Michele è il frutto di una relazione adulterina di Vittorio, ma poiché la madre è morta di parto, è stato cresciuto assieme agli altri figli, vittima tuttavia di un trattamento impari volto a rimarcare, costantemente, la sua condizione illegittima. Se questa pressione “feroce” produce in lui un disagio psichico, che lo porterà prima a dare fuoco alla proprietà di famiglia, poi ad esiliarsi lontano, a Roma, sarà forse proprio quello il motore che riaccende in Michele il desiderio di sapere, di trovare una verità autentica, sotto tanta menzogna, sul destino della sorella morta.
Basata tutta sui dialoghi – ma sostenuta dalla bella e visionaria scenografia firmata sa Daniele Spanò – la versione teatrale de La ferocia punta non solo sulle parole, ma sui non detti.
Basata tutta sui dialoghi – ma sostenuta dalla bella e visionaria scenografia firmata sa Daniele Spanò – la versione teatrale de La ferocia punta non solo sulle parole, ma sui non detti, per evocare una realtà marcescente e indicibile che intreccia affari e privato, politica e decadenza dei legami umani, in una ideale ritratto dell’Italia odierna.

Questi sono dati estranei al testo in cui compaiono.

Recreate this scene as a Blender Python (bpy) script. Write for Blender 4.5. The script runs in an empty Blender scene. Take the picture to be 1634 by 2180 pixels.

Elabora quindi una sua lingua, fatta di corpi e sudore, diversa dal racconto letterario ma altrettanto livida. Una lingua sostenuta soprattutto dagli attori e dalle attrici in scena (Roberto Alinghieri, Enrico Casale, Gaetano Colella, Francesca Mazza, Andrea Volpetti, oltre ai già citati).
La ferocia, dopo aver debuttato a Romaeuropa Festival a settembre, tocca tra gennaio e marzo, tra le altre tappe, Bari, Lugano, Genova e Milano. La trilogia della città di K. è stato in scena un mese al Piccolo Teatro di Milano, ma non sappiamo se avrà modo di girare altrove. Questo è uno dei limiti del sistema teatrale odierno, che non sempre riesce a garantire una vita adeguata agli spettacoli che impiegano un discreto numero di attori e hanno a disposizione scene elaborate. D’altronde sono proprio queste, il più delle volte, le precondizioni per operazioni artistiche di largo respiro come queste, in grado di convocare in scena mondi teatrali autonomi che sono specchio dei libri da cui partono, ma sono a loro modo anche qualcosa di ulteriore.